Après cet échange très constructif nous sommes au pied du bastion tels deux preux chevaliers prêts à tout pour éventrer les fissures et récupérer la princesse au sommet.

Malheureusement ici, pas de dragon pour nous réchauffer les pieds ni de princesse au sommet, seul le vide nous entoure.
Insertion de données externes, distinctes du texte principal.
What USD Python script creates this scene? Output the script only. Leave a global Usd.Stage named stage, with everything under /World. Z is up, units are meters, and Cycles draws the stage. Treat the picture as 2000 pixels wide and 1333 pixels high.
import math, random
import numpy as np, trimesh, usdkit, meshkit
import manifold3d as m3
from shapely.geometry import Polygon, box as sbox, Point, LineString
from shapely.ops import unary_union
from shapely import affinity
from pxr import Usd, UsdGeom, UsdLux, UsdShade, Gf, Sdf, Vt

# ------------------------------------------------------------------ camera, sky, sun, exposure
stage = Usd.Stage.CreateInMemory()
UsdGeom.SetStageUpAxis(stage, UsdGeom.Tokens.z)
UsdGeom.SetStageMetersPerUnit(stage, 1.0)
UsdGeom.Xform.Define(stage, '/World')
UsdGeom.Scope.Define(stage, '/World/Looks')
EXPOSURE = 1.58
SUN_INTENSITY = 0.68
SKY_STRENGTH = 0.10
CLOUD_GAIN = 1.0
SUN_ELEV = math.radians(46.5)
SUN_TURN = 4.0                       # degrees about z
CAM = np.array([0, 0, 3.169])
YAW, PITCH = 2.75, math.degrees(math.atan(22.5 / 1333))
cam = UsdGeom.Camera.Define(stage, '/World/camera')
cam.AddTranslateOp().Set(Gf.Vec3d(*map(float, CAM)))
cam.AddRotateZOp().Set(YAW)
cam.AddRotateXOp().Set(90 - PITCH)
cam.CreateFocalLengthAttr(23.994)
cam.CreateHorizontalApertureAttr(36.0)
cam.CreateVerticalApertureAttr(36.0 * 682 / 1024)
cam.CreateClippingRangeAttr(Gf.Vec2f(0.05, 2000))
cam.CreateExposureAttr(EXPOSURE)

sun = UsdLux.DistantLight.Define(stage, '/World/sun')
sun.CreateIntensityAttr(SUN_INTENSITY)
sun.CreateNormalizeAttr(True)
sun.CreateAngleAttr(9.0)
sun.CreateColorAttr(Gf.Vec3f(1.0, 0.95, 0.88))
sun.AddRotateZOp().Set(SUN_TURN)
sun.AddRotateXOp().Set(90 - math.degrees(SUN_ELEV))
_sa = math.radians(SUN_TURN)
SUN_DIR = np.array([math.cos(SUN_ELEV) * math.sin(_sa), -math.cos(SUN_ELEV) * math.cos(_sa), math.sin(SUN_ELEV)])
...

Le ton est donné dès la première longueur, l’escalade est très exigeante, la glace fragile mais de bonnes protections nous permettent d’avancer efficacement. S’en suit 4 longueurs entre M6 et M8 toutes aussi majeures les unes que les autres avec une mention spéciale pour la traversée en fissure large proposé par Eric Doizeau lors de la première ascension en libre. Imaginer un tel passage évitant les longueurs d’artif, c’est donc ça « être visionnaire » ?

Il est 17h, une centaine de mètres plus haut, nous sommes sous l’arête sommitale, nous ne ferons pas l’effort d’aller jusqu’au vrai sommet des Droites sur la gauche car nous envisageons maintenant de descendre dans un couloir qui se situe à notre droite. « Le couloir de l’Aiguille Verte », il semble bien en glace, au moins sur sa première moitié, synonyme de rappels faciles à installer. Le début de la descente se passe donc sans encombre. Avant la tombée de la nuit, la rimaye ne semble plus si loin…

 

Mais la glace commence à disparaitre, et nous devons maintenant désescalader dans une neige raide, parfois inconsistante.

Sensation désagréable que de descendre dans l’obscurité quasi-totale vers un but qu’on ne distingue pas. Au passage les plus raides, nous devons nous remettre d’aplomb et réactiver notre concentration ; dans ces passages, aucun assurage n’est possible et la fatigue des 18 heures d’activité commence à peser.

Après un véritable combat mental et 500m de désescalade, nous distinguons le champ de crevasses qui fait office de rimaye, nous posons un câblé salvateur pour tirer un ultime rappel qui nous ramènera jusqu’à nos skis.